PCS members, with some justification, are now advocating a plague on both houses in the current court battle. But this is not a battle between left or right but a fight for union democracy, free from State interference.
State intervention in UK trade unions is not a rare phenomenon.
As Guardian journalist Seumas Milne says in “What Stella left out”, his review of former head of MI5 Stella Rimington’s memoirs:
“As assistant MI5 director in charge of F2 branch, targeting trade unions, Rimington supervised the most ambitious counter- subversion operation ever mounted in Britain. Under her guidance, MI5 infiltrated Arthur Scargill’s inner circle, oversaw the country’s largest-ever bugging and telephone-tapping effort in cooperation with GCHQ, coordinated the legal onslaught against the NUM and helped organise the strike-breaking effort. Little, if any, of this can be expected to surface in whatever of Rimington’s memoirs see the light of day. ”
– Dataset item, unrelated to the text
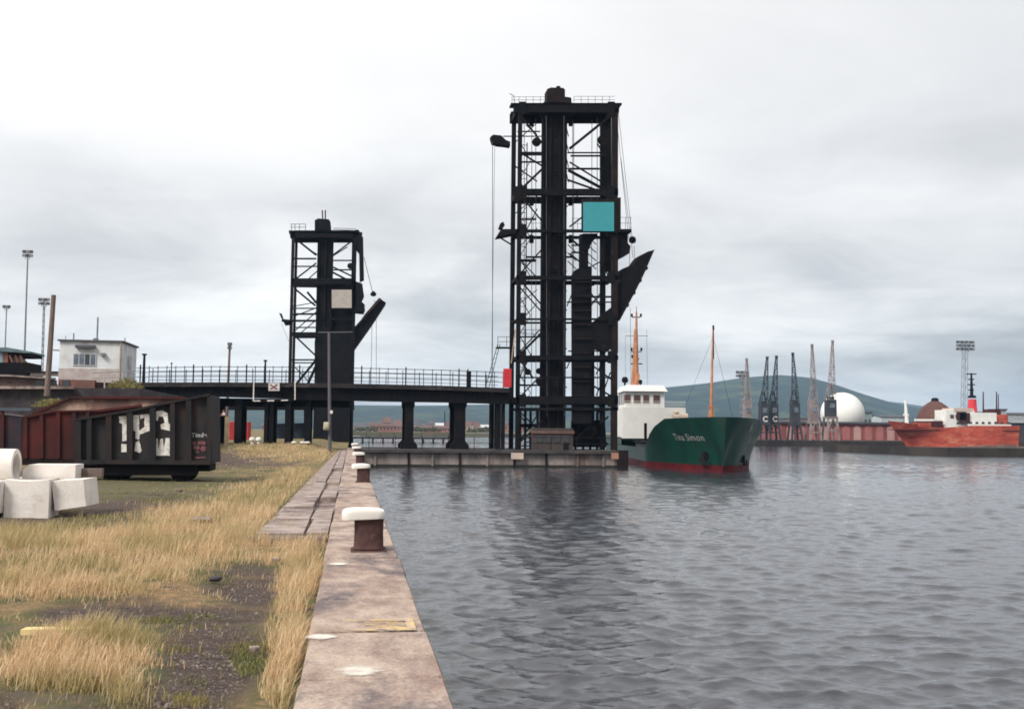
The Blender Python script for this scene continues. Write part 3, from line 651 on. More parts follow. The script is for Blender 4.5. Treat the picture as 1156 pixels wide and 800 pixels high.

Obviously, the Thatcher Government was extremely interested in developments within the NUM given the miners’ role in bringing down the Heath Government. But how interested is this current Government in the largest union representing Civil Servants who are tasked with implementing Government Policy?
Remember, members predominantly in the Executive Grades voted the Moderates in because they advocated change. They were not voted in to drag PCS through the courts at members’ expense. Members in PCS have the power and the choice - reject the dangerous right-wing extremists of the National Moderate Group.